The CCH has been funded by the Andrew W. Mellon Foundation; The Arts and Humanities Research Council; The British Academy; The Heritage Lottery Fund; The Leverhulme Trust.

There are roughly 30 members of “core staff” listed on the website.

Canada

Canada has no single centre for excellence in this field. However, there are several universities worth mentioning.

Concordia University, Montreal

Concordia University’s Centre for Oral History and Digital Storytelling serves as a point of convergence for collaborative digital historical research, teaching, and publishing among faculty and students at Concordia, as well as members of local, national and international communities. The Concordia Oral History Research Laboratory (COHRL), integrates digital media and oral history to open up new nonlinear ways to access, analyse and communicate life stories.You can listen to the podcasts created by the oral historians here.

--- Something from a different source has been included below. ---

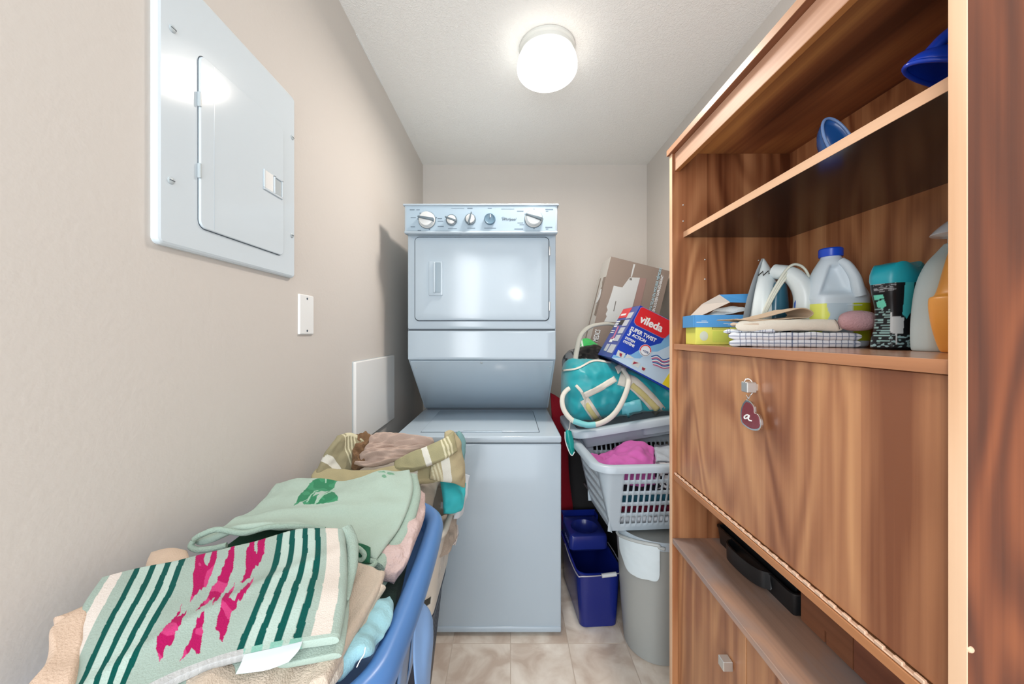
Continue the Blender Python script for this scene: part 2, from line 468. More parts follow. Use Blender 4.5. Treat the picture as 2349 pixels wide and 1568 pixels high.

The Concordia Digital History Lab uses new media to share the task of historical research and interpretation with online audiences worldwide— researchers, students, and the general public.  The Digital History Lab has so far out the following resources online: the S.A. Rochlin Collection of South African Political and Trade Union Organizations Database and the Guantanamobile Project, which tries to inform and collect public opinion about the U.S. detention of prisoners at Guantanamo Bay, Cuba.  The Lab also got money from  the SSHRC Image, Text, Sound and Technology fund to create plugins to enhance Zotero, the new open source research tool produced at the Center for History and New Media at George Mason University in the United States that I mentioned above. Zotero helps historians to write their footnotes by automatically grabbing bibliographic information from online library catalogues. It’s a great technology. Unfortunately, it doesn’t work well with many Canadian websites because the current version can’t handle French that well. The SSHRC grant will pay computer programmers to tweak the software so that it works with   Quebec online databases and archival collections.

Brock University

Kevin Kee is the Canada Research Chair in Humanities Computing. He is located in the history department at Brock University. He also runs that Centre for Digital Humanities there. His projects are listed here. Check out these YouTube clips. They are obviously designed for undergrad recruitment, but they give a sense of what Kee is doing.

University of Western Ontario

The history department at Western is home to a cluster of digital historians. Prof. Bill Turkel is  Project Director, Digital Infrastructure for the SSHRC Strategic Knowledge Cluster for NiCHE: Network in Canadian History & Environment. He teaches course in Digital History, Interactive Exhibit Design, and Science, Technology, and Global History. UWO’s Alan MacEachern is the Director of NiCHE.